You need to secure your APIs because they provide third-party clients access to your backend data. If you don’t secure your APIs properly, anyone can tamper with the data and access sensitive information. But even if a client is allowed to access the data, you need to control who can do what. This is where authentication and authorization come in. You now know that although they sound similar, they are not the same. In this reading, you will learn about the difference between authentication and authorization and how you can use it to protect your API endpoints.
Authentication
Authentication is the process of verifying the credentials of a user. Logging into websites with a username and password is a typical example of authentication. When the username and password match, the website recognizes the user and sets some cookies in the user’s browser. When the user visits another page on that website, the browser sends those cookies within the HTTP request header. The website recognizes the cookies as well as server-side session data and therefore doesn’t ask for credentials until the user logs out again.
So, how does this work? Token-based authentication usually involves two steps in the API Architecture. First, the client identifies itself with a username and password. Then the API server gives it a bearer token. From there, the client includes the bearer token with every API call that it places. The API server verifies it and then allows the client to perform the action or not. This is where authorization comes in, but more on this later.
If the credentials are not valid, the client will receive a 401 — Unauthorized HTTP status code.
This is like coming to the office on the first day, submitting all your papers and documents, and then receiving your employee card. After that, only your employee card will be sufficient to get inside. Authentication works just like that!
The two steps in the API authentication process can be represented by the following two diagrams.
Authentication process: Getting an access token
Authenticated API calls
Authorization
However, even with your employee card, you will not be able to access all the rooms or spaces in the office. There are some places that are only accessible to a certain group of people who have been given that privilege. Authorization is exactly like that. Authentication lets you in, authorization lets you act.

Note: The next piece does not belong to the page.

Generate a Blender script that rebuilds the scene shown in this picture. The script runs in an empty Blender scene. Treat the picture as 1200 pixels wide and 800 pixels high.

It checks after authentication if the user has the proper privileges to perform some tasks.
On the server side, this is typically done by assigning the user to a group or a set of groups. Then, after verifying the token, the code checks if the user belongs to the appropriate group to perform that task. If not, the client will receive a 403 — Forbidden HTTP status code.
API authorization
This extra authorization layer in the API architecture ensures that only people with proper privileges can access and modify data. An authorization system in an API project is very important because it prevents data corruption and data breaches.
Implementing authorization
Privileges are the tasks that an API user performs, and they are the building blocks of an authorization layer. First, as an API developer, you identify the required privileges in your project. For example, for a bookshop, there might be the following types of privileges:
- Browse the books
- Add new books
- Edit books
- Delete books
- Place orders
There can be many other privileges like this. And not every user will have every privilege. For instance, regular customers are not allowed to add and edit books, even if they are properly authenticated. Only managers are allowed to perform those operations.
So, after identifying the privileges, you carefully distribute all these privileges into multiple roles. And then, the authorization check is done in the backend code of each API endpoint that requires a user role check. The developer verifies if the user belongs to the appropriate group or roles, and then makes the decision to allow or deny the action.
Conclusion
Authentication and authorization are concepts that differ in function and how they are set up in an API architecture. The knowledge you gained in this reading about user groups, roles and privileges lay the groundwork for all the steps that you will learn later on for setting up a proper security layer in your API projects.